Output, word for word, every line from the start of the listing down to and including the line that contains "COL = SC.collection"; include nothing else.

> **Material**
:::::

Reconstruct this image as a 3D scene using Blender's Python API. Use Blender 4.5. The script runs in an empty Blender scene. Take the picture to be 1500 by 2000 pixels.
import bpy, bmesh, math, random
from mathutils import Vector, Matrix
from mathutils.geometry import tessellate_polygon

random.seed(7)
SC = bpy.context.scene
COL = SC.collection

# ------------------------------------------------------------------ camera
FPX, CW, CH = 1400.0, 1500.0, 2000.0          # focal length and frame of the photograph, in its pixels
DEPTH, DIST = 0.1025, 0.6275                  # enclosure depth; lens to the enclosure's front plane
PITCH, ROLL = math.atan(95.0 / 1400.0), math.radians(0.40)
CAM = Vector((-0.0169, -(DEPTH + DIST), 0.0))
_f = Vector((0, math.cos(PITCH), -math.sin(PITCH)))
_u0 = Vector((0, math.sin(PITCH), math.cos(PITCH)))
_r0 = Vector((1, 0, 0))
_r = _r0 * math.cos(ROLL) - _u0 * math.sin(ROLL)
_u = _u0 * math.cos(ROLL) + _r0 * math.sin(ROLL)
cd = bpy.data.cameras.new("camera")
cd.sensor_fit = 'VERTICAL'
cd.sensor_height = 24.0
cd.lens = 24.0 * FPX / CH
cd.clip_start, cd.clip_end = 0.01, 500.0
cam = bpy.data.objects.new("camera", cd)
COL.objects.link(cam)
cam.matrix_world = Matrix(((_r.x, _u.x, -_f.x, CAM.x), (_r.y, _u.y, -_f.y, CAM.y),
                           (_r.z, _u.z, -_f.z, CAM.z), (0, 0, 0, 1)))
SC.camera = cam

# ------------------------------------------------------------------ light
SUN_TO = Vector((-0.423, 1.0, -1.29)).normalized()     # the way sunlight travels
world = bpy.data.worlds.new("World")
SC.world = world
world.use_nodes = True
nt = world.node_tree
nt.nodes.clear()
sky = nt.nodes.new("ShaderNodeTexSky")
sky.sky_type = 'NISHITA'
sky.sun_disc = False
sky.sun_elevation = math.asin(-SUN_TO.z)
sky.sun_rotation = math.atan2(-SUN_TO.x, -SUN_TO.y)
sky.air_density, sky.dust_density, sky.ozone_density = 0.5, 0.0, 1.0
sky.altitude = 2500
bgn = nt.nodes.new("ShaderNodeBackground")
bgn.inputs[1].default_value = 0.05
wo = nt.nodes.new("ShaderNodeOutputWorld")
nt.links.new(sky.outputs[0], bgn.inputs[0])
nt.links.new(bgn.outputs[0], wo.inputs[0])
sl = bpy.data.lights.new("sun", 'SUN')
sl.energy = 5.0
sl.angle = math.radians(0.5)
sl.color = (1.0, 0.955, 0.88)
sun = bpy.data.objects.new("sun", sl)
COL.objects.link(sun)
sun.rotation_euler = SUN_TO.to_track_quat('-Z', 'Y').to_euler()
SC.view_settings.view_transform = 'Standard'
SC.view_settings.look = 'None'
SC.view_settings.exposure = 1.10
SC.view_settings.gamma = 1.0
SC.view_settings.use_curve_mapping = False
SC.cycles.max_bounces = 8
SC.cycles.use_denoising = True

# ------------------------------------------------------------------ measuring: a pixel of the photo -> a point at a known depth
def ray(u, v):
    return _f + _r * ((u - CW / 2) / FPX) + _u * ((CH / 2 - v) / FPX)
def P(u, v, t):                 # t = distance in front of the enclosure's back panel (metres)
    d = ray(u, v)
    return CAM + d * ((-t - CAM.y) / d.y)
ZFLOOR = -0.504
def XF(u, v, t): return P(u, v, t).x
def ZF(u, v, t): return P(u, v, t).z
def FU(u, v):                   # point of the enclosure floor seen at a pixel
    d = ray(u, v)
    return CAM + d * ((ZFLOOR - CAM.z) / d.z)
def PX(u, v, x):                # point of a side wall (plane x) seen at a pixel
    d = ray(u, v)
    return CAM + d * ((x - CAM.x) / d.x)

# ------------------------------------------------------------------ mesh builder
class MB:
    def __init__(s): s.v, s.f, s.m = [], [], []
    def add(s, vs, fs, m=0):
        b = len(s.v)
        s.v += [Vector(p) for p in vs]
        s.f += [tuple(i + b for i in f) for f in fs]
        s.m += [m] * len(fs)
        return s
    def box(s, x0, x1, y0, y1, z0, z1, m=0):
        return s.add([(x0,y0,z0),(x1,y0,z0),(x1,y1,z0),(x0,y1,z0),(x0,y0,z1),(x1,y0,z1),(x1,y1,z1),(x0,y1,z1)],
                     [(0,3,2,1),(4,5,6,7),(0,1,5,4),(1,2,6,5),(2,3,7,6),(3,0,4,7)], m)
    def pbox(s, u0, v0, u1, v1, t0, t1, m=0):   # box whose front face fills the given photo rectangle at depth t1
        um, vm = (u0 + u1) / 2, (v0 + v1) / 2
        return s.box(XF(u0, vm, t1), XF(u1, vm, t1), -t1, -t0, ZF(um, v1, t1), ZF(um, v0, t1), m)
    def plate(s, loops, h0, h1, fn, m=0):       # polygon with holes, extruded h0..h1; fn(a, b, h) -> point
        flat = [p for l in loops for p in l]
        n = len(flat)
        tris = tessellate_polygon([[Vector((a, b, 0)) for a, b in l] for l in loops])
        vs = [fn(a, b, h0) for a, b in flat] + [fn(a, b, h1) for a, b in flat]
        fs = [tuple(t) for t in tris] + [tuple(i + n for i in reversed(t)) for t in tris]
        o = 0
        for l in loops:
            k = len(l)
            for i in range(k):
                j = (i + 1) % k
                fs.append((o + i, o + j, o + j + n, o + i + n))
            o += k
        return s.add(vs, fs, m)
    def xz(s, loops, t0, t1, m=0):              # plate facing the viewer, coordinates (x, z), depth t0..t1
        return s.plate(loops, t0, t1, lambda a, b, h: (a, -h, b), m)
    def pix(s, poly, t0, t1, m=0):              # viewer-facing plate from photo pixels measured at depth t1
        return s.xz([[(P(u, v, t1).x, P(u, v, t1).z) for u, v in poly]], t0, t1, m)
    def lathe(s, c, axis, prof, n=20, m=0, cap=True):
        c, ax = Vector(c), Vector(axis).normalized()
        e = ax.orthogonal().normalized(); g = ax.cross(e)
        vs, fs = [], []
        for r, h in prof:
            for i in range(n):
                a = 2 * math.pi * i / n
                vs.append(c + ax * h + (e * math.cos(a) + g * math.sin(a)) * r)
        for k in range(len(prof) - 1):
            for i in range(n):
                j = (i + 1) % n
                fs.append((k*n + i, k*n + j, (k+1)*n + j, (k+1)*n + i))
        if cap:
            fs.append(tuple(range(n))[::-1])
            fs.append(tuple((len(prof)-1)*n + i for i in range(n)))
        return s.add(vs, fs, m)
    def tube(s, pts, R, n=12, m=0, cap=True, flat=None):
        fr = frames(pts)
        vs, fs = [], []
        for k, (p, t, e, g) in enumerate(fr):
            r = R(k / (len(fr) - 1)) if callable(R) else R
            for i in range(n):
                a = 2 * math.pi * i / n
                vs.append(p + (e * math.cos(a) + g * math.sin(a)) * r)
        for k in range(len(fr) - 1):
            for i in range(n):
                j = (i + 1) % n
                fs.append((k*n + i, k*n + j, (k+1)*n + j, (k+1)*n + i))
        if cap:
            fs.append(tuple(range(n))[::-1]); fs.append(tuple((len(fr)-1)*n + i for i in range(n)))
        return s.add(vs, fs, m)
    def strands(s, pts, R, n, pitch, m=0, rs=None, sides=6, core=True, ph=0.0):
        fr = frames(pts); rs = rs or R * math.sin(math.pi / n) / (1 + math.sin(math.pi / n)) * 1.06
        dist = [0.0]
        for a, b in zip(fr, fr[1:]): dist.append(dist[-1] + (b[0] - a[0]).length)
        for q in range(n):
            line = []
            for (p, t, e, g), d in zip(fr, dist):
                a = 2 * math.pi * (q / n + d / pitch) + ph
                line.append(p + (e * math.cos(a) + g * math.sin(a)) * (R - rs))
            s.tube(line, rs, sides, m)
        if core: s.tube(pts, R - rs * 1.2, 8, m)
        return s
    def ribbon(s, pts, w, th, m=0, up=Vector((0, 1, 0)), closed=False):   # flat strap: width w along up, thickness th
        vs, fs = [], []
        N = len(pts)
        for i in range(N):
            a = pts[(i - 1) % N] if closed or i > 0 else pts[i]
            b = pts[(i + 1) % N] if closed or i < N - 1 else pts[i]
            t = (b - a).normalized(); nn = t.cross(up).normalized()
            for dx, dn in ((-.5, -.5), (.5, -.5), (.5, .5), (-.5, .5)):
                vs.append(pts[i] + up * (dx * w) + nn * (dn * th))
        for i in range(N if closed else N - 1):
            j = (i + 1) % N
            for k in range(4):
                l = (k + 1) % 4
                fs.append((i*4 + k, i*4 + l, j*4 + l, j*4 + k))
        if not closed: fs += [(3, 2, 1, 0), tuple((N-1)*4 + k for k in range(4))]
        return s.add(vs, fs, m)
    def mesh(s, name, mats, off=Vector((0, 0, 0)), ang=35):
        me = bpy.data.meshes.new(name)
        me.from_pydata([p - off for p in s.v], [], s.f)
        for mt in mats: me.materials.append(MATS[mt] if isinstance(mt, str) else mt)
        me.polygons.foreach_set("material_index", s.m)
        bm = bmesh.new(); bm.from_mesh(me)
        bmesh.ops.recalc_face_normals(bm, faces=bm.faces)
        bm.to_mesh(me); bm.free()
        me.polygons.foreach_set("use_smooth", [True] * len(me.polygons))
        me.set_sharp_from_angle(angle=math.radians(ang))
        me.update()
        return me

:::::

> **The result**
Reconstruct this image as a 3D scene using Blender's Python API. Use Blender 4.5. The script runs in an empty Blender scene. Take the picture to be 1500 by 2000 pixels.
import bpy, bmesh, math, random
from mathutils import Vector, Matrix
from mathutils.geometry import tessellate_polygon

random.seed(7)
SC = bpy.context.scene
COL = SC.collection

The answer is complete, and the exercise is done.